Except for the campground hosts, a family in a fifth wheel and one tenter, we had the entire 211-site Lake Macatawa campground to ourselves. The warm weather campers probably won't start showing up for a few weeks. We were toasty warm but had to run the heater Thursday as the overnight temperature dropped to 40 degrees.
At sundown, we took Tai on a hike through a series of wooded trails that took us to the top of Mount Pisgah, which really isn't a mountain at all but a sand dune that overlooks both Lake Michigan and Lake Macatawa. We took a steep trail right behind the campground host's site and followed signs leading to the overlook. Tai loved the walk through the woods, his breath steaming the rapidly cooling air.

The trees were barren of foilage, of course. They were not even budding, though we saw some forsythias in bloom on the way to the park. We passed only a handful of other hikers, a sharp contrast to the congestion that will soon be there.

The Mt. Pisgah Sand Dune is 167 feet above Lake Michigan. Besides the trails we took from the campground, there is a boardwalk and a series of trails that can be accessed off Ottawa Beach Road near Third Avenue in Park Township.

At sunup the next day, we drove the Roadtrek over to the state park parking area on Lake Michigan and walked out past the famous red lighthouse that guards the harbor. The vast beach was quiet with only a handful of early-morning beach strollers. Come summer, it's wall to wall people.

After a morning hike, we found a local Anytime Fitness for our morning workouts and then took Tai to a local dog park where he could stretch his legs leash-free for his workout.

Then it was on south to another favorite beach at South Haven, about 20 miles from Holland. We hung out there for the afternoon as the temperatures climbed into the low 70's. There was a slight haze in the air because of the cold, 36 degree Lake Michigan temperatures.

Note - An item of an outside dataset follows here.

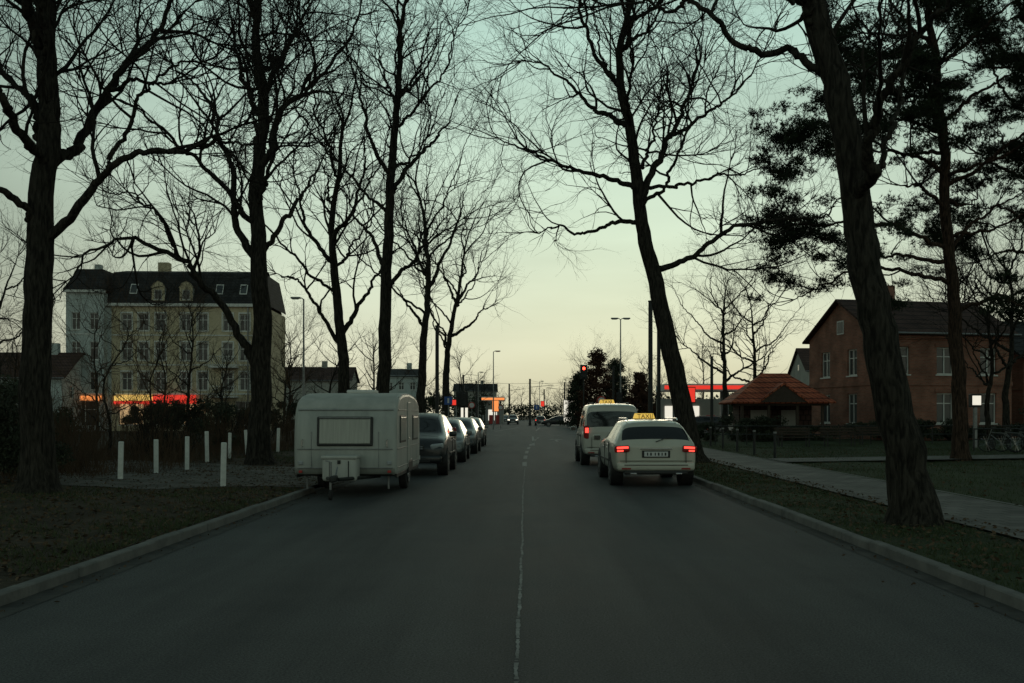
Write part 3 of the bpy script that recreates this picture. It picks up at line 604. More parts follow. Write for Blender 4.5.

On the dock, fishermen were after Steelhead, with the annual spring run just starting.

We day camped for a good part of the afternoon, before heading back to Kalamazoo to fuss some more over the grandbaby,
By then, 40 miles from the big lake, the thermometer read 77 degrees, the warmest we've yet seen this year in Michigan.
Maybe we really did force the season.
This I know: It's always good to be Roadtreking.
Congrats to the parents and grandparents of Jovie Mae. What a beauty she is!